Париж называет он в первом письме оттуда “мнимым центром человеческих знаний и вкуса”. В следующем пишет он: “Париж может по справедливости назваться сокращением целого мира”, так что не без основания жители этого города “считают его столицею света, а свет — своею провинцией”. Это самохвальство сильно шокирует, однако, нашего автора, но все же он и в письме к сестре говорит: “Что же до Парижа, то я выключаю его из всего на свете. Париж отнюдь не город, его поистине назвать должно целым миром”. Это признание не мешает ему доказывать, что кто свои “ресурсы” имеет, тому все равно, где жить, хоть бы и в Угличе, и не мешает уверять “чистосердечно” графа Н. И. Панина, что если кто из молодых сограждан наших вознегодует, видя в России злоупотребления и неустройства, то самый верный способ излечить негодование — это послать такого гражданина скорее во Францию! Мы знаем, однако, имена негодовавших людей, которые не сумели так удачно воспользоваться европейскими уроками. Александр Тургенев привез совсем другие впечатления из Европы и Геттингенского университета.

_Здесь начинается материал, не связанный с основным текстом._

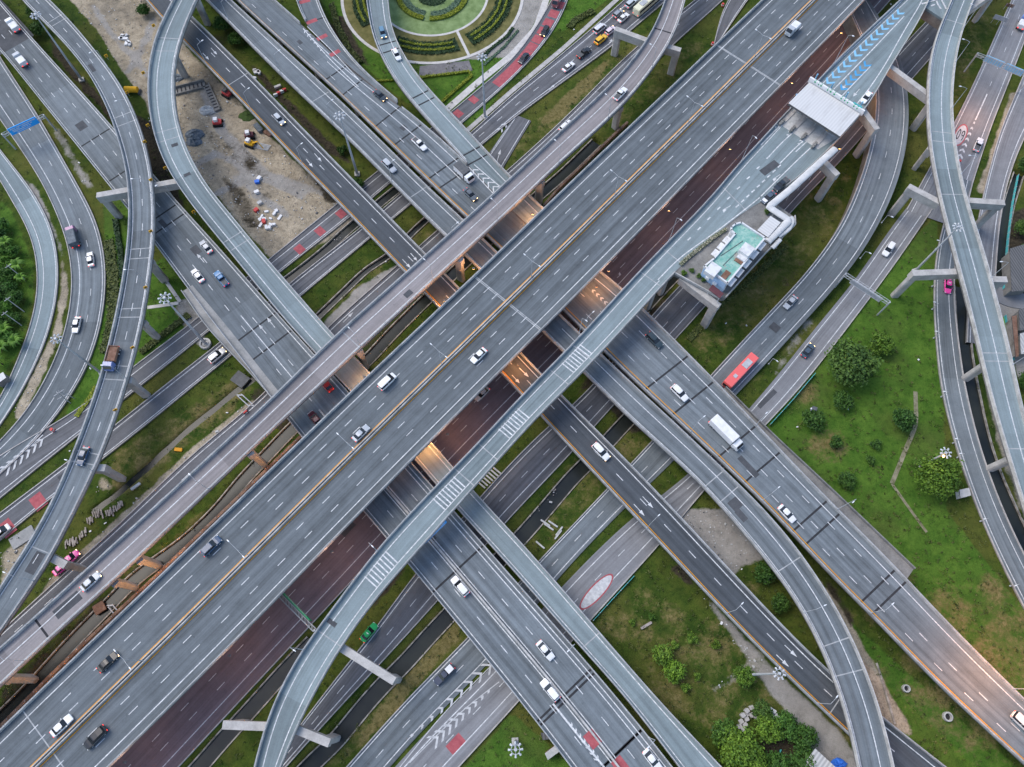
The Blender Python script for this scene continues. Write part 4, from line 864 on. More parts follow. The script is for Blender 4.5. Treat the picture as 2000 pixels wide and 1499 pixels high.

Одновременно с Фонвизиным посетил Францию другой иностранец, иначе взглянувший на эту страну. Сравнив письма Фонвизина с его отзывом, увидим, как несправедлив и односторонен взгляд нашего соотечественника. Отзыв иностранца — это мнение знаменитого историка Гиббона. “Говорите что вам угодно о легкомыслии французов, но я уверяю вас, что в 15 дней моего пребывания в Париже я слышал более дельных разговоров, достойных памяти, и видел больше просвещенных людей из порядочного круга, чем сколько случалось мне слышать и видеть в Лондоне в две-три зимы”.
Как прискорбно сравнивать этот правдивый и скромный отзыв великого историка и гениального человека со спесивыми, незрелыми и предвзятыми обобщениями нашего автора, который не понял коренных свойств французской нации: ее бодрого веселья, умения работать, шутя, и сохранять любезность, не теряя достоинства.